» **TASK BRIEF**
Skip all pictures, then copy the lines from the start of the data through the line with "COL = sc.collection", keeping both ends.
>> start SOURCE MATERIAL
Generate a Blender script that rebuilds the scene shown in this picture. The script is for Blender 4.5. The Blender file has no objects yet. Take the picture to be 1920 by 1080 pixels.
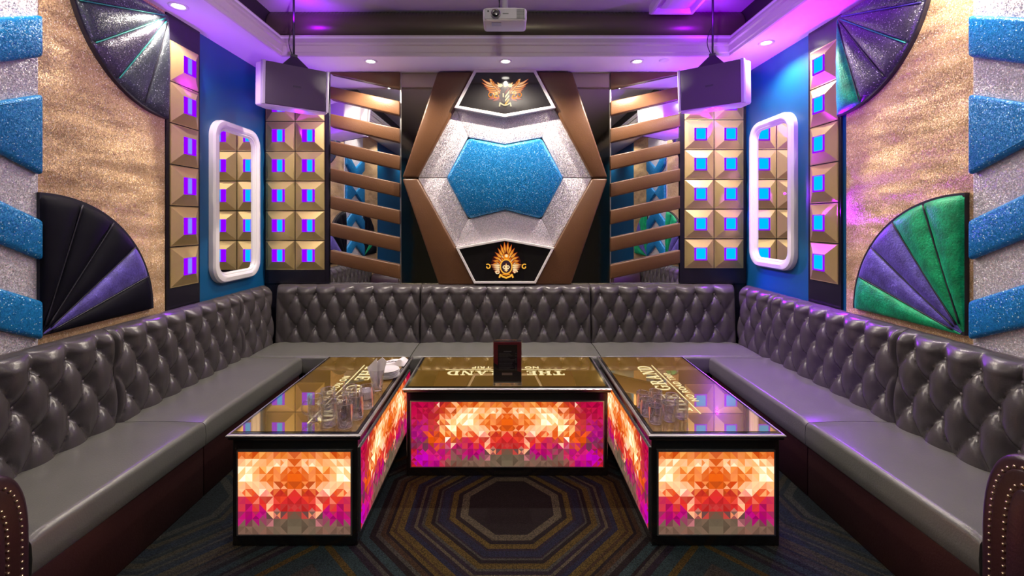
import bpy, bmesh, math, random
from mathutils import Vector, Matrix
random.seed(7)
PI = math.pi
sc = bpy.context.scene
COL = sc.collection

# ------------------------------------------------------------------ helpers
W = 2.43          # half width of the room
D = 4.5           # back wall
CZ = 1.63         # eye height
F = 835.0         # focal length in pixels of a 1920 wide frame
PX, PY = 948.0, 414.0

class MB:
    """collects verts / faces; optional per-face colours, uvs and material slots"""
    def __init__(s):
        s.v = []; s.f = []; s.c = []; s.uv = []; s.m = []
    def face(s, pts, col=None, uv=None, m=0):
        i = len(s.v); s.v += [tuple(p) for p in pts]
        s.f.append(list(range(i, i + len(pts)))); s.c.append(col); s.uv.append(uv); s.m.append(m)
    def add(s, vs, fs, col=None, m=0):
        i = len(s.v); s.v += [tuple(p) for p in vs]
        for f in fs:
            s.f.append([i + k for k in f]); s.c.append(col); s.uv.append(None); s.m.append(m)
    def box(s, x0, x1, y0, y1, z0, z1, col=None, m=0):
        v = [(x0,y0,z0),(x1,y0,z0),(x1,y1,z0),(x0,y1,z0),(x0,y0,z1),(x1,y0,z1),(x1,y1,z1),(x0,y1,z1)]
        s.add(v, [(0,3,2,1),(4,5,6,7),(0,1,5,4),(1,2,6,5),(2,3,7,6),(3,0,4,7)], col, m)
    def prism(s, poly, fn, a, b, col=None, m=0):
        """poly: 2d points, fn(u,v,d)->world; extruded from depth a to b"""
        n = len(poly)
        vs = [fn(p[0], p[1], a) for p in poly] + [fn(p[0], p[1], b) for p in poly]
        fs = [tuple(range(n)), tuple(range(2*n-1, n-1, -1))]
        for i in range(n):
            j = (i+1) % n
            fs.append((i, i+n, j+n, j))
        s.add(vs, fs, col, m)
    def grid(s, rows, col=None, close_u=False, m=0):
        nu = len(rows[0]); nv = len(rows); i = len(s.v)
        for r in rows: s.v += [tuple(p) for p in r]
        for a in range(nv-1):
            for b in range(nu if close_u else nu-1):
                c = (b+1) % nu
                s.f.append([i+a*nu+b, i+a*nu+c, i+(a+1)*nu+c, i+(a+1)*nu+b])
                s.c.append(col); s.uv.append(None); s.m.append(m)
    def lathe(s, prof, cx=0, cy=0, cz=0, seg=24, col=None, m=0):
        rows = [[(cx+r*math.cos(2*PI*k/seg), cy+r*math.sin(2*PI*k/seg), cz+z) for k in range(seg)] for r, z in prof]
        s.grid(rows, col, True, m)
    def tube(s, pts, r, seg=8, col=None, caps=True, m=0):
        pts = [Vector(p) for p in pts]; rows = []
        up = Vector((0.13, 0.21, 0.97))
        for k, p in enumerate(pts):
            t = (pts[min(k+1, len(pts)-1)] - pts[max(k-1, 0)]).normalized()
            a = t.cross(up)
            if a.length < 1e-4: a = t.cross(Vector((1,0,0)))
            a.normalize(); b = t.cross(a)
            rr = r[k] if isinstance(r, (list, tuple)) else r
            rows.append([p + a*rr*math.cos(2*PI*q/seg) + b*rr*math.sin(2*PI*q/seg) for q in range(seg)])
        i = len(s.v); s.grid(rows, col, True, m)
        if caps:
            s.f.append([i+q for q in range(seg)]); s.c.append(col); s.uv.append(None); s.m.append(m)
            e = i + (len(rows)-1)*seg
            s.f.append([e+q for q in range(seg-1, -1, -1)]); s.c.append(col); s.uv.append(None); s.m.append(m)

def wloc(o):
    v = Vector((0,0,0))
    while o is not None:
        v += o.location; o = o.parent
    return v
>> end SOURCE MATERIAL
» **COMPLETE ANSWER**
Generate a Blender script that rebuilds the scene shown in this picture. The script is for Blender 4.5. The Blender file has no objects yet. Take the picture to be 1920 by 1080 pixels.
import bpy, bmesh, math, random
from mathutils import Vector, Matrix
random.seed(7)
PI = math.pi
sc = bpy.context.scene
COL = sc.collection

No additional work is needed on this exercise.